As I suspected might be the case, this year’s Winter NAMM show turned out to be mainly evolutionary rather than revolutionary — lots of things that already exist but given a bit of an update. It never ceases to amaze me that so many microphone companies manage to survive alongside each other or how many new audio interfaces and studio monitors turn up at each show.
As expected, you have to look to the software world to see the most creative departures from the mainstream: Zynaptiq maintain their lead as the masters of weirdness with Wormhole, their latest sound-twisting plug-in, which I’m aching to try just as soon as the production version becomes available. McDSP are also adding a new twist to delay with their EC300 plug-in, which uses convolution processing to ‘flavour’ the delay repeats, offering some useful creative options.

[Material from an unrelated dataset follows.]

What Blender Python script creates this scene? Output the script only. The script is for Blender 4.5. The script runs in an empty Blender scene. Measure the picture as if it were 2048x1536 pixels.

As has become traditional at NAMM over the past three or four years, Apple have taken us into a darkened room and shown us the most recent updates to both GarageBand and Logic Pro X. As the upgrades to these programs are both significant and free, Apple have to score as perhaps offering the best bargains of the show. UA also showed us a new Apollo Twin, which looked frighteningly seductive, while Line 6 announced that a software version of their flagship Helix guitar processor would become available in the near future.
Of all the product categories though, the one that shows the least sign of letting up is the software emulation of classic studio hardware. This has always struck me as rather an odd market sector, as the vast majority of these plug-ins sell to home studio owners who have never even seen the original hardware, let alone used it for long enough to gain any meaningful experience of it. I’ll readily admit that I’ve never used a Fairchild limiter in a session, and that I’ve never owned a real Pultec EQ. If the available tools do the job in a musically viable fashion, then I’m happy whether they happen to be good emulations, inaccurate emulations, or completely new incarnations of whatever it is I need to use. If I’m doing some DIY furniture repair, I don’t look for a replica hammer of exactly the type Thomas Chippendale once used — I just pick up the nearest hammer that looks appropriate to the job in hand. But that’s just me, I guess.
Anyhow, suffice it to say that there was no shortage of new products to check out — certainly more than enough to keep us busy with reviews over the next few months. As always we’ll try to pick the most relevant and most interesting ones, and if we do happen to come across anything that establishes a new paradigm, we’ll make sure it gets the coverage it deserves.